The Missouri Section is pleased to wholeheartedly recognize Leon Hall for his continuing valuable service to the section with this Certificate of Meritorious Service.

Response:

Thank you, Missouri Section, for this wonderful honor and recognition. My thirty-plus year professional association with the people in the Missouri Section has been one of the most rewarding parts of my mathematics career, and I look forward to continued MAA activities and relationships for the foreseeable future. Reflecting on and knowing the accomplishments of the previous Missouri recipients of this Certificate, Troy Hicks, Harold Hager, Curtis Cooper, Al Tinsley, Vic Gummersheimer, and Yungchen Cheng, each of whom I have learned from, looked up to, and am privileged to call a friend, it is especially meaningful to become the newest member of this group.

Bio:

Leon M. Hall, Jr. was born on his father’s fiftieth birthday, so deciding on his name was easy for his mother.

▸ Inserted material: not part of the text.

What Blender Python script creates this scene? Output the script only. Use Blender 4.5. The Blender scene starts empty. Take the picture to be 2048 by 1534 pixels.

He grew up in Sedalia, Missouri, and around age twelve or thirteen, he noticed, but didn’t prove because he didn’t yet know what a proof was, that the partial sums of the odd integers yielded the squares. This was a neat little fact, but at the time he was more interested in baseball, with girls beginning to appear on the horizon as well. The idea of mathematics as a career path, except for K-12 teaching, wasn’t really on his radar. Later, thinking of a possible engineering career, he enrolled at the University of Missouri, Rolla, but not knowing much about the various engineering fields, he signed up as an Applied Mathematics major, intending to switch to the engineering department he liked best later. The switch never happened, and he remained both at UMR and in the Mathematics Department through his PhD, under the direction of Louis Grimm, in 1974. His first academic position was at Nebraska, where he stayed eleven years before returning to UMR as a faculty member in 1985. He started some involvement with MAA while at Nebraska, but his principal MAA activities have been since his return to Missouri. He became Department Chair at UMR in 1998, remaining in that role until retirement (but not retirement from MAA) in 2013. Leon’s research interests began with differential equations and have broadened to touch on special functions, algebraic curves, and the history of mathematics. He has supervised two PhD students. His family has been wonderfully supportive of his career, cheerfully accepting occasional vacations planned around mathematics conferences.